Os discursos dos ministros se transformavam em manifestos em defesa de uma nova posição nos diversos assuntos do contexto mundial. Leia abaixo trechos dos pronunciamentos dos ministros Afonso Arinos (janeiro a setembro de 1961 e julho a setembro de 1962) e San Tiago Dantas (setembro de 1961 a julho de 1962) em sessões na Câmara dos Deputados. Os depoimentos foram reproduzidos das edições do Diário do Congresso Nacional:
Independência X subdesenvolvimento
“Acho que podemos ter uma atitude independente embora sejamos um país subdesenvolvido. É preciso firmarmos a nossa independência no campo internacional para possibilitar o nosso desenvolvimento. Essa deverá ser a nossa atitude. Entre as razões pelas quais procuramos fazer política independente está a necessidade de sairmos dessa etapa miseranda de subdesenvolvimento. Se formos esperar ser um país desenvolvimento para nos tornarmos independentes chegaremos à conclusão de que não alcançaremos nunca esse estágio. Nunca podermos usar nossa soberania em benefício do nosso desenvolvimento, partindo do princípio de que um país estrangeiro jamais tem atitude de caridade no sentido de desenvolver a economia de outro país (…)”
(Ministro Afonso Arinos, 1961)
Auto-formulação do desenvolvimento
“O que penso é que o Brasil vem mantendo o princípio de que não deseja dividir com nenhum país responsabilidades na orientação dos seus problemas de governo e na adoção de suas soluções, mas tem procurado ajustar condições de cooperação internacional bastante eficazes e em escala correspondente às nossas necessidades.”
(Ministro San Tiago Dantas, 1962)
Política externa não se separa da interna
“Considero que a política externa não é separável do conjunto da política realizada num país. Por conseguinte, é indispensável que, ao mesmo tempo que afirmamos nossa independência na nossa vida econômica, [tenhamos] uma política que seja realmente de fomento da emancipação nacional. Acredito, entretanto, que a política externa nos dias de hoje tem em grande parte esse papel pioneiro, talvez porque a definição da posição dos povos vem em grande parte da sua posição no exterior.”
(Ministro San Tiago Dantas, 1962)
Conferência de Punta Del Este
“É verdade que se discutiu muito, aqui em nosso país, se a política brasileira, sobretudo depois de Punta Del Este, era ou não era do agrado do Departamento de Estado (dos Estados Unidos). Confesso que não julguei jamais do que meu dever apurar o ponto, pois realmente só desejo saber se a política exterior do Brasil era do agrado da Câmara dos Deputados e do Senado Federal. Se ela é do agrado dessas entidades, ela aduz a opinião do povo brasileiro e será, pelo menos, cumprida a honra de dirigir o Itamaraty.”

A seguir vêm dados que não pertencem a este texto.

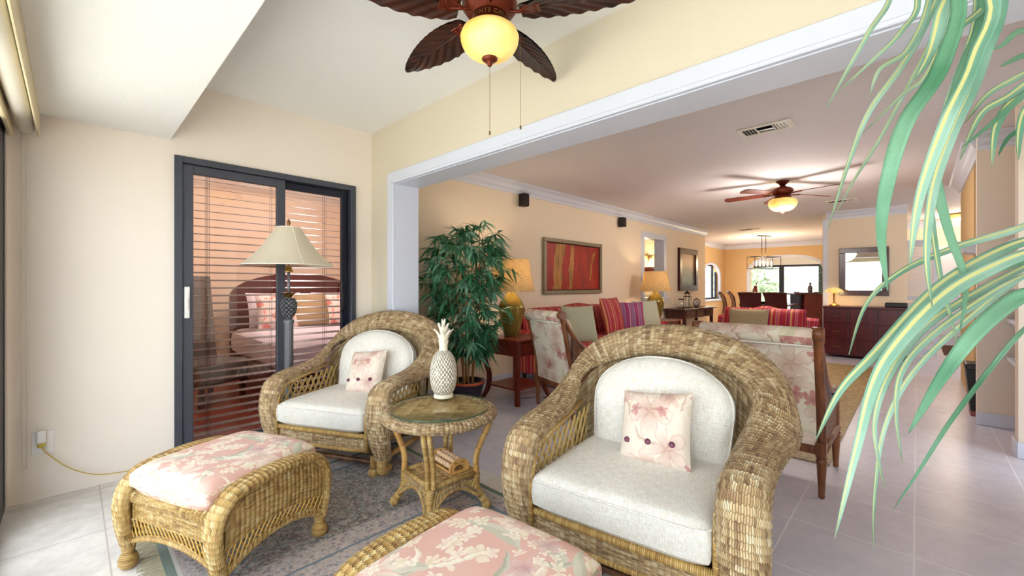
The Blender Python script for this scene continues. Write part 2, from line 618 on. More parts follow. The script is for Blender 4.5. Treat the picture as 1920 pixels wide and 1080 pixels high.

(Ministro San Tiago Dantas, 1962)
Auto-determinação
“O que é necessário é que não tomemos a posição indiferente e passiva de nos limitarmos a dar o nosso apoio às posições polêmicas em que uma das grandes potências nucleares se venha a colocar, e, sim, que ponhamos a nossa fé, o nosso espírito pacifista e a nossa capacidade de compreensão a serviço da única causa que verdadeiramente remunera: a causa da paz, aquela que nos conduz a encontrarmos, pouco a pouco, o caminho da segurança onde possa de fato florescer o mundo que desejamos viver.”